Who set off the Clark County prune boom? Some give credit to Samuel W. Brown. President Abraham Lincoln sent him from Galesburg, Ill., to Vancouver in 1861 as the receiver of public monies. Among other things, Brown started the largest nursery north of San Francisco. He planted his first prune tree at 19th and D streets on a date unrecorded.
Arthur Hidden of the brick-making family planted a prune orchard near 26th and Main streets in 1876. Another contender is a Vermont native, L.B. Clough, who grew prunes along north Main Street in 1879.
No matter the source, Clark County was palpably prunish for about 50 years. Prunes were an integral part of the community and its efforts.
Prune orchards sprung up all over the county – north, east and west of Vancouver. Once, locals called the Fruit Valley area “New Dakota” because so many residents from the Dakotas settled there. It was so thick with prune orchards, locals renamed it. Prune enthusiasts replanted Strawberry Hill east of Vancouver in prune trees and renamed it Prune Hill.

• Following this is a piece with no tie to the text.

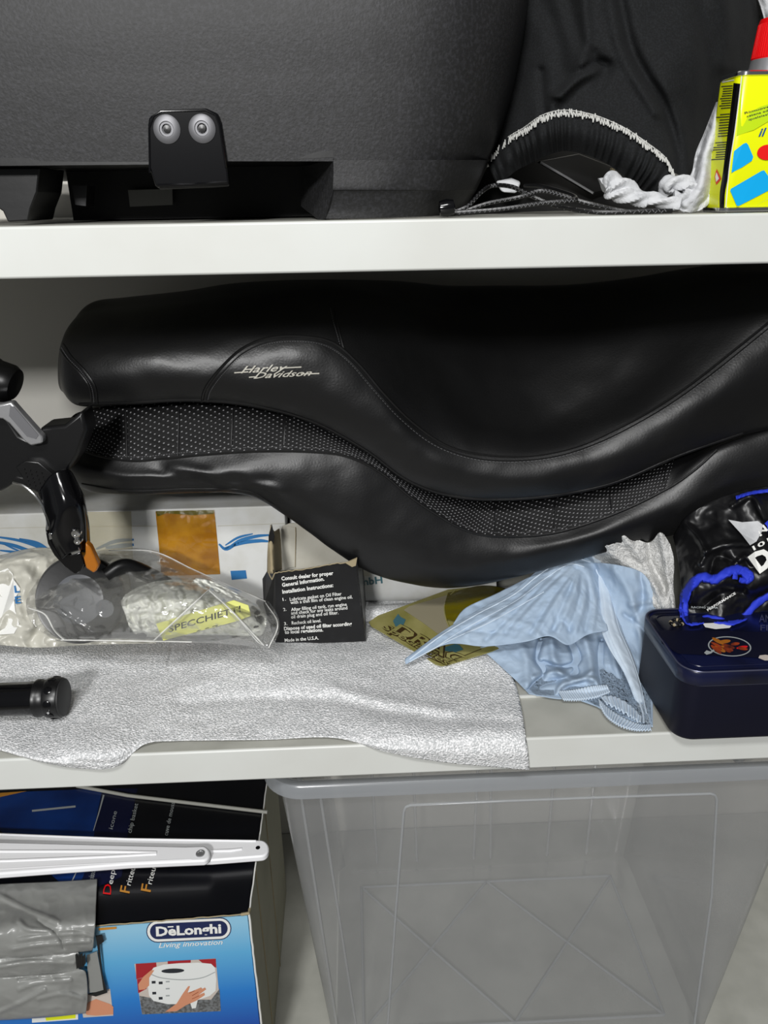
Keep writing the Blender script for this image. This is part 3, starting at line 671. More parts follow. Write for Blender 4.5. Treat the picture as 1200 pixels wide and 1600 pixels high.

Clough built one of the first prune dryers and pioneered prune packing and shipping. In 1901, he managed a prune packing business near the ferry landing, Kelley-Clark Company. An early sort of co-op, the business improved packing and marketing for growers and employed mostly women.
Prunes hailed so prominently that when Vancouver Barracks Company G was recruited for the Spanish-American War, its nickname was the “Prune Picked Platoon.” After a 10-minute speech at the Vancouver railroad station in 1911, President William Howard Taft went away with – guess what – two boxes of prunes. By World War I, Clark County declared itself the prune capital of the world.
In the early 1920s, the Washington and Oregon Growers associations jointly advertised Mistland prunes as the “taste you prefer in pies,” sauces and desserts. A recipe alongside the ad emphasized the point.
At its pruney peak, the county shipped 15 to 17 tons of prunes worldwide annually. But in February 1916, after a silver thaw, the prune business declined and never quite recovered.